The crucial difference, of course, is that Roberts was well within his authority as Chief Justice to craft a sensible interpretation of the law that also served the institutional interests of the Court. By contrast, the FBI director erred not in the exercise of his authority, but in his decision to exceed it—acting, singlehandedly, as prosecutor, jury, and judge.

As Comey himself explained to the Senate Judiciary Committee three years ago this week, during his confirmation hearing: “the FBI is and must be about finding the facts—and only the facts—in a fair, thorough, and objective way.” As the Bureau’s own website makes clear, “the FBI does not give an opinion or decide if an individual will be prosecuted.”

By explicating the evidence against Hillary Clinton in the court of public opinion—rather than keeping these findings confidential or allowing them to be introduced, and subsequently challenged, in a court of law—Comey clearly operated beyond his brief. Worse yet, his precedent-setting announcement invited one to imagine—as my former Justice Department colleague Matt Miller did, in The Washington Post—the specter of unconstitutional campaigns of intimidation carried out under color of law: a politically-motivated investigation of a right-leaning activist group, for instance, or “[a] Republican attorney general declining to bring charges against union officials but publicly excoriating their behavior[.]”

Of course, Comey himself has taken no such action, and no one who knows the director—personally, professionally (I served at the Justice Department for four years, including the first year of Comey’s tenure), or by reputation—can reasonably impugn either his integrity or his intentions. As an act of political jiu-jitsu in defense of his institution, Comey’s press conference was nothing short of brilliant. But as a matter of law enforcement, the unfortunate truth is that Comey could—and should—have handled the matter very differently.

First and foremost, federal prosecutors—including the attorney general, who did not recuse herself from this case—should have been allowed to review the FBI’s recommendations in a classified, or at least nominally private, setting. Secondly, the Justice Department should have announced the resolution of the investigation with a straightforward and strictly factual public statement, as it would have done in any other matter that did not culminate in the filing of charges—something like: “We have conducted an extensive investigation. Over the past year, X federal agents have reviewed Y documents and interviewed Z witnesses. We have carefully considered all available evidence and at this time have closed the investigation.” Finally, the question of whether some or all of this evidence should be released to the public should have been brought—by a news organization or some other interested party—before a judge, with whom the authority to order such disclosures properly rests.

Such an unsatisfying denouement would surely have touched off a political firestorm greater than the one that has smoldered in the press—and on Capitol Hill—since Comey stepped in front of the cameras. This, though, is completely immaterial.
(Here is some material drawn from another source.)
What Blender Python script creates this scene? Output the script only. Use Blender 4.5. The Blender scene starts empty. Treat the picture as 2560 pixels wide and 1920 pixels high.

The “intense public interest” Comey cited in explaining his “unusual transparency” in this case is both real and profound, as are the political exigencies from which he sought to extricate his Bureau (an effort that died, if indeed it ever lived, upon contact with a visibly seething Representative Jason Chaffetz). But there are far deeper interests at play in this case—interests that would have been better served by an FBI director who abided by the well-worn rules his dozen predecessors have established.